Except for adjusting the amount of passivator (Mg(OH)₂) to 1000 g, that is, the weight ratio of the activator to the passivator is 2:1 and the weight ratio of the soft carbon precursor structure to the passivator is 1:2, the supercapacitor carbon material 5 of Embodiment 5 is obtained in the same way as in Embodiment 3. Next, the specific surface area, the number of micropores and the number of mesopores are measured for the supercapacitor carbon material 5 in the above way, and the results are sorted out in Table 2 below. In addition, in the activation and carbonization steps of Embodiment 5, the ignition reaction of the alkali metal of the activator is not occurring.

Comparative Example 3

Except for adjusting the amount of passivator (Mg(OH)₂) to 250 g, that is, the weight ratio of the activator to the passivator is 8:1 and the weight ratio of the soft carbon precursor structure to the passivator is 2:1, the supercapacitor carbon material C of Comparative example 3 is obtained in the same way as in Embodiment 3. Next, the specific surface area, the number of micropores and the number of mesopores are measured for the supercapacitor carbon material C in the above way, and the results are sorted out in Table 2 below. In addition, in the activation and carbonization steps of Comparative example 3, the ignition reaction of the alkali metal of the activator occurs.

	TABLE 2
				The number
	Specific			of
	surface	Micro-	Meso-	mesopores:the
	area	pores	pores	number of	Ignition
	(m2/g)	(%)	(%)	micropores	reaction

Embodiment	1458	79	21	1:3.76	No
1					occurrence
Embodiment	1089	75	25	1:3.00	No
2					occurrence
Comparative	2252	79	21	1:3.76	Occurrence
example 1
Comparative	1842	78	22	1:3.54	Occurrence
example 2
Embodiment	1828	88	12	1:7.34	No
3					occurrence
Embodiment	1965	82	18	1:4.56	No
4					occurrence
Embodiment	1627	84	16	1:5.25	No
5					occurrence
Comparative	2178	77	23	1:3.35	Occurrence
example 3

As can be seen from Table 2, in Embodiment 1 to Embodiment 5, the ignition reaction of the alkali metal of the activator in step (C) (activation and carbonization treatment) can be inhibited by adding a specific proportion of passivator. In addition, compared with Embodiments 1 to 2 in which Ca(OH)₂ is added, the supercapacitor carbon materials obtained from Embodiments 3 to 5 in which Mg(OH)₂ can maintain a higher specific surface area, which is conducive to obtaining supercapacitor carbon materials with both high specific surface area and high capacitance value while improving the safety when preparing the supercapacitor carbon material.

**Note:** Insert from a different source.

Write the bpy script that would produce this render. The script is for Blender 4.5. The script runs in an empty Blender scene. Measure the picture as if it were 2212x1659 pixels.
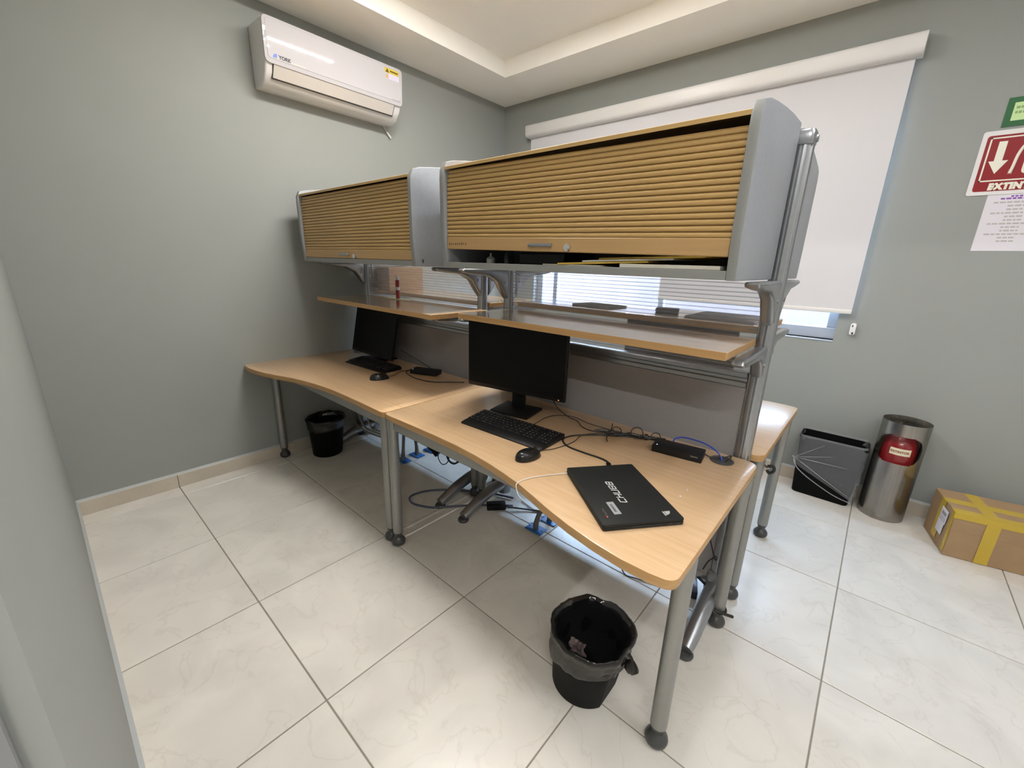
import bpy, bmesh, math, random
from mathutils import Vector, Matrix, noise
random.seed(7)
PI = math.pi
S = bpy.context.scene
COL = S.collection
R = math.radians

# ------------------------------------------------------------------ camera
cam_d = bpy.data.cameras.new('camera')
cam = bpy.data.objects.new('camera', cam_d)
COL.objects.link(cam)
_r = Vector((0.7500, 0.6610, 0.0292)); _u = Vector((-0.2046, 0.1894, 0.9602))
_f = Vector((-0.6291, 0.7260, -0.2787)).normalized()
_r = (_r - _f * _r.dot(_f)).normalized(); _u = _r.cross(_f)
M = Matrix((_r, _u, -_f)).transposed().to_4x4()
M.translation = Vector((1.0923, -0.9889, 1.3806))
cam.matrix_world = M
cam_d.sensor_fit = 'HORIZONTAL'; cam_d.sensor_width = 36.0
cam_d.lens = 36.0 * 900.7 / 2212.0
cam_d.clip_start = 0.01; cam_d.clip_end = 100
S.camera = cam

# ------------------------------------------------------------------ world, exposure
W = bpy.data.worlds.new('world'); S.world = W
W.use_nodes = True
bg = W.node_tree.nodes['Background']
bg.inputs[0].default_value = (0.56, 0.76, 1.0, 1)
bg.inputs[1].default_value = 33.0
vs = S.view_settings
vs.view_transform = 'Standard'; vs.look = 'None'; vs.gamma = 1.0; vs.use_curve_mapping = False
vs.exposure = 0.0
TUBE_COL = (1.0, 0.968, 0.915)

# ------------------------------------------------------------------ materials
def new_mat(name):
    m = bpy.data.materials.new(name); m.use_nodes = True
    nt = m.node_tree
    return m, nt, nt.nodes['Principled BSDF']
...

[Applications of Supercapacitors]

According to the content described in the Taiwan patent TWI656094B, the supercapacitor carbon materials of Embodiments 1 and 4 are prepared into electrodes for supercapacitors and supercapacitors, and the specific capacitance (unit: F/g) is measured. The result is found that the supercapacitor carbon materials of Embodiments 1 and 4 of the present disclosure are subjected to the test of component characteristics, and the specific capacitance value under a high current (43.75 A/g) characteristic can respectively reach about 80 F/g and about 90 F/g; and the energy density of the two can reach about 25 Wh/kg when operating at 10,000 W/Kg of power and about 15 Wh/kg when operating at 50,000 W/kg of power.

By the preparation method of the present disclosure, the alkali metal that is easily flammable can be passivated into safe potassium carbonate, thus improving the safety of the preparation of supercapacitor carbon materials.

The present invention is not limited to the above-mentioned embodiments, and various changes may be made within the scope indicated in the claims, and the embodiments obtained by appropriately combining the technical means disclosed in the different embodiments are also included in the technical scope of the present invention.

While the present disclosure has been described by means of specific embodiments, numerous modifications and variations could be made thereto by those skilled in the art without departing from the scope and spirit of the present disclosure set forth in the claims.